## Objective
Begin with the line that contains "for k, (po, hw, ct)", end with the line that contains "rough=.6, var=.25, scale=5)))", and extract exactly that stretch of lines.

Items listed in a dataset
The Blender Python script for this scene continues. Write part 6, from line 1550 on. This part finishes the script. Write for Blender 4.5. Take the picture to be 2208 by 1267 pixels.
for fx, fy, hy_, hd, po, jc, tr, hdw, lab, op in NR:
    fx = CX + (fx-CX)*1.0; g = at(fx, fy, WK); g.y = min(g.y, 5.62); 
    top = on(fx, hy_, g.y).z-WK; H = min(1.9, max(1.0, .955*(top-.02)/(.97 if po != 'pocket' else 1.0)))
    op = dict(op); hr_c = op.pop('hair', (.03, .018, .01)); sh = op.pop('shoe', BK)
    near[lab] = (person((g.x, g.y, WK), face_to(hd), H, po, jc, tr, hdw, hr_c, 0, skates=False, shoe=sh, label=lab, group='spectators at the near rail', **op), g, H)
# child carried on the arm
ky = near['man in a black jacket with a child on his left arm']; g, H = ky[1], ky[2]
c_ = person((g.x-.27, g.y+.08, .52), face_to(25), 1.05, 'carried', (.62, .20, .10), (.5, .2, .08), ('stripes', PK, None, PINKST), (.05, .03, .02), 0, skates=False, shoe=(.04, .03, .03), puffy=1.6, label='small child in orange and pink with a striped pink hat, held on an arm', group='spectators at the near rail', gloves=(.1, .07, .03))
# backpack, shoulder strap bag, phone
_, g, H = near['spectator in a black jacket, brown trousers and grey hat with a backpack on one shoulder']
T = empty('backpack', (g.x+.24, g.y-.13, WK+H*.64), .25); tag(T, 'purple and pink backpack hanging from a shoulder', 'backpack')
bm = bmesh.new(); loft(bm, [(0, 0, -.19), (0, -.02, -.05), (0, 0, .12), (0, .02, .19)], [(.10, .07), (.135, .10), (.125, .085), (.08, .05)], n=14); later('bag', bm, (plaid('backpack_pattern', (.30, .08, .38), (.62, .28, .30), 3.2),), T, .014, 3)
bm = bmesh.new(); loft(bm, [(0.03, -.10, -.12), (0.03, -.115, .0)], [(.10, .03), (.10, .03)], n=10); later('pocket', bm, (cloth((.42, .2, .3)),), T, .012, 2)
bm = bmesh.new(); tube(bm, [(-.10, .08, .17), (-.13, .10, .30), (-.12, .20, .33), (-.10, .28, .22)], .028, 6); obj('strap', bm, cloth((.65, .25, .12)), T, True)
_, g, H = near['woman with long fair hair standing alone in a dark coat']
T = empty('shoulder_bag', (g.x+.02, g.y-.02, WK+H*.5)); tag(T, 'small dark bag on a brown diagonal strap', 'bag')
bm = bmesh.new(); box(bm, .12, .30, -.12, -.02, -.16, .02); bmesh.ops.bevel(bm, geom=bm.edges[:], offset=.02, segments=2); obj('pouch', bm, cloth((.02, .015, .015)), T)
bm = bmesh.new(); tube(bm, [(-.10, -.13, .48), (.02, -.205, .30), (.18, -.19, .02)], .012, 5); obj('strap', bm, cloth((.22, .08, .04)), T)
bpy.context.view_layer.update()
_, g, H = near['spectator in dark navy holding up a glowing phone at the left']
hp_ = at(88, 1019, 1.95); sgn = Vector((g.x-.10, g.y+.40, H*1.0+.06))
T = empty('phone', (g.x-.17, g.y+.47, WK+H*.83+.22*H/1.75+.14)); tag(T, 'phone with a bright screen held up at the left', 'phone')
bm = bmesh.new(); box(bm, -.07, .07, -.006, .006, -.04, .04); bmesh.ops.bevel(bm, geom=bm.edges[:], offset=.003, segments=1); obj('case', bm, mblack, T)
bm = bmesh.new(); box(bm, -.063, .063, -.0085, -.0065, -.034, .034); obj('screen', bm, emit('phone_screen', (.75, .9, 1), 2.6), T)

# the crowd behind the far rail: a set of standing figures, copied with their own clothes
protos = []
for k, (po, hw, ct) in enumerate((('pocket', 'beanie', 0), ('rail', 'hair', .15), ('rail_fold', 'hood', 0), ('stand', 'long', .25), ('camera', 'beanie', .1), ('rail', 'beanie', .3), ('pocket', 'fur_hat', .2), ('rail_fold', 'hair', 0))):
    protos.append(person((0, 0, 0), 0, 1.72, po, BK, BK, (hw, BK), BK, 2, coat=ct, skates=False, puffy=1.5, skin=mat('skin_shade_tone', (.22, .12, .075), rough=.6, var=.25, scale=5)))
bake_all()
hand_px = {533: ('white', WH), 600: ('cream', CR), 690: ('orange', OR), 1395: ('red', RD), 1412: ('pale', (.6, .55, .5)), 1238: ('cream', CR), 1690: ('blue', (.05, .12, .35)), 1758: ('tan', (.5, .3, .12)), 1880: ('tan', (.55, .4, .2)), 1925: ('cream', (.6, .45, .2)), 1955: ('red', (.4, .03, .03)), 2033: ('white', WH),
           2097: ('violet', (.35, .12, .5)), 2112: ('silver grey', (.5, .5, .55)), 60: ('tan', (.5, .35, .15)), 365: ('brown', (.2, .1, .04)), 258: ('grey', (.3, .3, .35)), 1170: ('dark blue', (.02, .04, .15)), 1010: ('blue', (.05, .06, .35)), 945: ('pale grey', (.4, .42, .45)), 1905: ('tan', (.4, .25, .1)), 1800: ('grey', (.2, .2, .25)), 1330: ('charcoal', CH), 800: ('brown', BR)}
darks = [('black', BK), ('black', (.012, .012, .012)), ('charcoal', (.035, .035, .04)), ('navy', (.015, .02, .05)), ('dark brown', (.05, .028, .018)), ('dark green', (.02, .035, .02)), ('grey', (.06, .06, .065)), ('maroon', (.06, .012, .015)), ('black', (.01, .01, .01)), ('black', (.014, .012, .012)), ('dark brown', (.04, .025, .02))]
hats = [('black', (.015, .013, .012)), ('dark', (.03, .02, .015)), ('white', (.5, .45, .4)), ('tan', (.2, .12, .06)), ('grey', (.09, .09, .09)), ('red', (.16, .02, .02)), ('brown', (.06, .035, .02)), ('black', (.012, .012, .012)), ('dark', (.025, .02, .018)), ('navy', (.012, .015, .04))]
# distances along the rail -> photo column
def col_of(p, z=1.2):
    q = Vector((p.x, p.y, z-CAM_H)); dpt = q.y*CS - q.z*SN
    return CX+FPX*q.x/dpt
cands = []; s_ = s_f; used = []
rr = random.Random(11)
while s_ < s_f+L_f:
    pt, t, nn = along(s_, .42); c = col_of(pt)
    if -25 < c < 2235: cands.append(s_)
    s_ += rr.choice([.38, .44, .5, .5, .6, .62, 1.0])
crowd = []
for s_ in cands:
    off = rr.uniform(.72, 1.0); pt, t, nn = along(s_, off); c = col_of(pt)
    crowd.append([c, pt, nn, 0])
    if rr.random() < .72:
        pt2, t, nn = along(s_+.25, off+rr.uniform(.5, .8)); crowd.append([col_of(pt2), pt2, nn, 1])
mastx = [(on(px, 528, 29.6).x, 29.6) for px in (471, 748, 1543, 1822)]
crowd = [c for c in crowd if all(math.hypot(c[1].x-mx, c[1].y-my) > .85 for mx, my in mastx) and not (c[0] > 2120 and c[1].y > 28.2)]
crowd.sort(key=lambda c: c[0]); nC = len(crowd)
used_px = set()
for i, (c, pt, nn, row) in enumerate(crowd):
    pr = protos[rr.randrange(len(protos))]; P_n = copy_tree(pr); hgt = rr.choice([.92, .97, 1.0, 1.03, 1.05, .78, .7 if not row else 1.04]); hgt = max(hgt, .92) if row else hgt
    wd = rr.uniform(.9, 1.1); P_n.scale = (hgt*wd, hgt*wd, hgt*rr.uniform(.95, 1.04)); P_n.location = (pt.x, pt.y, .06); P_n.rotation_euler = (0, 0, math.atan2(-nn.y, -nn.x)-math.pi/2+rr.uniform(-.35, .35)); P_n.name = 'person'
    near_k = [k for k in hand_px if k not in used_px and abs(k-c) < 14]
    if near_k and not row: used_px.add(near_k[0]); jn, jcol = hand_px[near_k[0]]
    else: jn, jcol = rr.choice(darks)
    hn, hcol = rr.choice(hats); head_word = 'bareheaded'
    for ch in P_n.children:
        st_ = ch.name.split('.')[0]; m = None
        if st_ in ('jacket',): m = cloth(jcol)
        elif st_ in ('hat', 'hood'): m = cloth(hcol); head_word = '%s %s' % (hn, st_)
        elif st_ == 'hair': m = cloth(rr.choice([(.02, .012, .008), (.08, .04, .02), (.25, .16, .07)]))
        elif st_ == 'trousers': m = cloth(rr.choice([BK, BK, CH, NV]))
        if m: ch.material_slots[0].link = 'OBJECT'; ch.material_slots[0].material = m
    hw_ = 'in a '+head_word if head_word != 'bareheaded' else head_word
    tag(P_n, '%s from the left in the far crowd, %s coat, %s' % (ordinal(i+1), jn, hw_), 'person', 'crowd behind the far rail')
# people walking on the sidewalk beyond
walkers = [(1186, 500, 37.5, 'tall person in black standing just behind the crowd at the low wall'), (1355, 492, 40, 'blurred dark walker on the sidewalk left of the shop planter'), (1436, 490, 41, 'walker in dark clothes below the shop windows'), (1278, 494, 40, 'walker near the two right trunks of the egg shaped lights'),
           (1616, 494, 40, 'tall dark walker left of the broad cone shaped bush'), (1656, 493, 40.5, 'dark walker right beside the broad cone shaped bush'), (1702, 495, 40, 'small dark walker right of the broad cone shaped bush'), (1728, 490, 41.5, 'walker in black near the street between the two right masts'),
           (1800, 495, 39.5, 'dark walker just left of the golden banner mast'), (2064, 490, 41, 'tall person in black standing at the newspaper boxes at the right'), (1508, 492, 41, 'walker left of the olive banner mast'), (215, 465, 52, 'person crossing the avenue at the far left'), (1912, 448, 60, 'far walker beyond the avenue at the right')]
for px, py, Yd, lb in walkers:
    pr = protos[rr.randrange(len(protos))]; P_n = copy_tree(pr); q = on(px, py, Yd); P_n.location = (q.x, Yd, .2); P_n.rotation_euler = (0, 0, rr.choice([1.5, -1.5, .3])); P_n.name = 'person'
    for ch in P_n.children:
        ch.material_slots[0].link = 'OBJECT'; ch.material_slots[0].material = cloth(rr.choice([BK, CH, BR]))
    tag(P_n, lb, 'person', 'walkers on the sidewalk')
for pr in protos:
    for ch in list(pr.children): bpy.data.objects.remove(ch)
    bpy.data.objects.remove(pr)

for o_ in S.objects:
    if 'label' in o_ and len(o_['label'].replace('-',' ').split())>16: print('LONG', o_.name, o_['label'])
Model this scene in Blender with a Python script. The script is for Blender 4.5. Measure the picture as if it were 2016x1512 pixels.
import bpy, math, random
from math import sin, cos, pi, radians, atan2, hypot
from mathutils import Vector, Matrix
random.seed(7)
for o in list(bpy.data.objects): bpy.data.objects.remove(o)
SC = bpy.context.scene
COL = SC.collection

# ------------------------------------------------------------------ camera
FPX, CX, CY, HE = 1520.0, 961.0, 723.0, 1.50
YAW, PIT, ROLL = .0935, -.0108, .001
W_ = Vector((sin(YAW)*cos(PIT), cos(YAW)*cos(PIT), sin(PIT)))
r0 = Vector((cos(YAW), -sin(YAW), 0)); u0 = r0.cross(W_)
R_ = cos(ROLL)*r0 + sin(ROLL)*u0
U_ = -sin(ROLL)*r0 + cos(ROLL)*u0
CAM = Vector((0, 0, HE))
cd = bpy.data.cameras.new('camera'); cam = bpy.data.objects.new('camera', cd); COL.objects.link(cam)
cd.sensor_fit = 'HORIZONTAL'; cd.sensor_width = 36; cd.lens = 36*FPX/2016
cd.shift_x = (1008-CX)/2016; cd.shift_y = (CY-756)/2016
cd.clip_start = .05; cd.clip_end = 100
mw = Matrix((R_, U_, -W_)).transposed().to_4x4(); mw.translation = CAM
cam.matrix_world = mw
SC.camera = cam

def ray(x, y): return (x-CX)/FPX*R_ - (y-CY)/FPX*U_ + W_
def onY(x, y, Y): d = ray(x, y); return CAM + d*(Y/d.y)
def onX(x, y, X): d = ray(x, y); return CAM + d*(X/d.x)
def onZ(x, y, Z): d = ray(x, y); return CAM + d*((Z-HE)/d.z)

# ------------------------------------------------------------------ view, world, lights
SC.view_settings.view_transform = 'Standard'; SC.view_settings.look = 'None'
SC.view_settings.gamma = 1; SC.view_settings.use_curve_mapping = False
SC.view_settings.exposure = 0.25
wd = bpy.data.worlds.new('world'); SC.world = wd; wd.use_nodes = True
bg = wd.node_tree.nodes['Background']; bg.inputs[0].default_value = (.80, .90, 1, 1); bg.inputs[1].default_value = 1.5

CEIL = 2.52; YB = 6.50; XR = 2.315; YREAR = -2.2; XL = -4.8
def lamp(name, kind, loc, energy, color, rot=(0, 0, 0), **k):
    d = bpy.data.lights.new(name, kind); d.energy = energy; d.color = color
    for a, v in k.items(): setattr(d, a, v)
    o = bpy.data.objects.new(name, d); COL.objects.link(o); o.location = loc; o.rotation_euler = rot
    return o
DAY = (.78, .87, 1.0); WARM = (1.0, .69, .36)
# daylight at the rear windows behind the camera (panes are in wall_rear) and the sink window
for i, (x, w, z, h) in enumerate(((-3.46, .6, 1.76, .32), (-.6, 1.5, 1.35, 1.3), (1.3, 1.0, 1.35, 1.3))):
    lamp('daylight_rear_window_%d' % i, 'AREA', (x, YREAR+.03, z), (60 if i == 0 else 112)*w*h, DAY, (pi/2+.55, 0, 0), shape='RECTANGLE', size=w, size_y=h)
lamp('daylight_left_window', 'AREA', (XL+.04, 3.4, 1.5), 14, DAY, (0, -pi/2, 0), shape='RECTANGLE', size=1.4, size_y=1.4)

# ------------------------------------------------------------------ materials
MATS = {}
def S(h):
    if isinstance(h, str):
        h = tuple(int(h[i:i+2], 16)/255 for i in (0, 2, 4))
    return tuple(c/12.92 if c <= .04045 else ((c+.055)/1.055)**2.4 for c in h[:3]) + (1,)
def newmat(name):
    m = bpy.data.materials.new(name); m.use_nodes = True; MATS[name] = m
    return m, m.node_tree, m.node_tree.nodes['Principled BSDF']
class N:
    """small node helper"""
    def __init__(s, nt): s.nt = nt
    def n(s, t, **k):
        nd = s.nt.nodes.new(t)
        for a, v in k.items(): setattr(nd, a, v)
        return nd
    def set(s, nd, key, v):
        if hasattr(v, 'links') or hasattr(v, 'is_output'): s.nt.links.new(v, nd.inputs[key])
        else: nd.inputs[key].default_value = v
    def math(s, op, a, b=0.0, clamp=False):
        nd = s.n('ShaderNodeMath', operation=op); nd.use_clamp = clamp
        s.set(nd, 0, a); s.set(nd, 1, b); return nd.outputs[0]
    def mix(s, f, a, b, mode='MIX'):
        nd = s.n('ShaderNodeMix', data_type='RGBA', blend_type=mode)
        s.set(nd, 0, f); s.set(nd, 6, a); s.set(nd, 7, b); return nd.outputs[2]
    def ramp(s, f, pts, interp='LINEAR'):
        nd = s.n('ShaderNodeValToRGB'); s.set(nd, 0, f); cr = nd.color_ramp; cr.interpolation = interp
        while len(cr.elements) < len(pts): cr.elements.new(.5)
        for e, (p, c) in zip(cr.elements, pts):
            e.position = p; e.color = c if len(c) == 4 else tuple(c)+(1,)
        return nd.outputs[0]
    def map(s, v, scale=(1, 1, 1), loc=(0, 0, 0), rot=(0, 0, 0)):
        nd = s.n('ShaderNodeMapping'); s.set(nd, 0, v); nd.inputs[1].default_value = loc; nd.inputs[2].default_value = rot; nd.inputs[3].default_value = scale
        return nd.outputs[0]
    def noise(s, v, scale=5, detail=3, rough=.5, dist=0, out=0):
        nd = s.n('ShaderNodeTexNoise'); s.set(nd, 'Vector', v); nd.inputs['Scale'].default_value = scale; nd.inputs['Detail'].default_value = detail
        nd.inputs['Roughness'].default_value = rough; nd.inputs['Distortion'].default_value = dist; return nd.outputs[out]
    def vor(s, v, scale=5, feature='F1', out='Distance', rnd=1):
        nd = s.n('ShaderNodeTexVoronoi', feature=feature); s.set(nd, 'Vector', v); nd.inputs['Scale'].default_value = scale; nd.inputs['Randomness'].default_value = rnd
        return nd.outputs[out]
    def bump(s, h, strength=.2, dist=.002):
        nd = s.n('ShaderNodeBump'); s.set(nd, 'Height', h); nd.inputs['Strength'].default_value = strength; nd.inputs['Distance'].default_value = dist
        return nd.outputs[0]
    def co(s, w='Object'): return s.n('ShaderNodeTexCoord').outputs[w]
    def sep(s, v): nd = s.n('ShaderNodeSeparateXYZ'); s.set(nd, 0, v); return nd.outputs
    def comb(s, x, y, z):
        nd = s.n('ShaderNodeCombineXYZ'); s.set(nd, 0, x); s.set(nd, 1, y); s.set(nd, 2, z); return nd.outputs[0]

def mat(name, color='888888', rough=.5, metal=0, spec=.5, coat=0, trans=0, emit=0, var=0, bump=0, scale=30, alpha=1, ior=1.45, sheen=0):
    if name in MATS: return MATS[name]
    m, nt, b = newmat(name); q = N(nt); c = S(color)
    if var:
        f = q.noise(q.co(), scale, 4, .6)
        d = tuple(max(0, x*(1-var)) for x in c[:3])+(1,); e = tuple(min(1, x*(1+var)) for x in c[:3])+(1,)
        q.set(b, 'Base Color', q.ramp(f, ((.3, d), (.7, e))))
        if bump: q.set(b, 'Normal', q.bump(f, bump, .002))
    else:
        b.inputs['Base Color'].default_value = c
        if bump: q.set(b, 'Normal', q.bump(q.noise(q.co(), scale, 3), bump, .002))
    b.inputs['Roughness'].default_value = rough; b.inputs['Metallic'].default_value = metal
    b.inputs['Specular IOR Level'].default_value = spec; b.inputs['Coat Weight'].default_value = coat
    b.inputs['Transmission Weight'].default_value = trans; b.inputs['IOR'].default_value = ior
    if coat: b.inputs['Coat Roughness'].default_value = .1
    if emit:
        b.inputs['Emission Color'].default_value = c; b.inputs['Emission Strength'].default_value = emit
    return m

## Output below
for k, (po, hw, ct) in enumerate((('pocket', 'beanie', 0), ('rail', 'hair', .15), ('rail_fold', 'hood', 0), ('stand', 'long', .25), ('camera', 'beanie', .1), ('rail', 'beanie', .3), ('pocket', 'fur_hat', .2), ('rail_fold', 'hair', 0))):
    protos.append(person((0, 0, 0), 0, 1.72, po, BK, BK, (hw, BK), BK, 2, coat=ct, skates=False, puffy=1.5, skin=mat('skin_shade_tone', (.22, .12, .075), rough=.6, var=.25, scale=5)))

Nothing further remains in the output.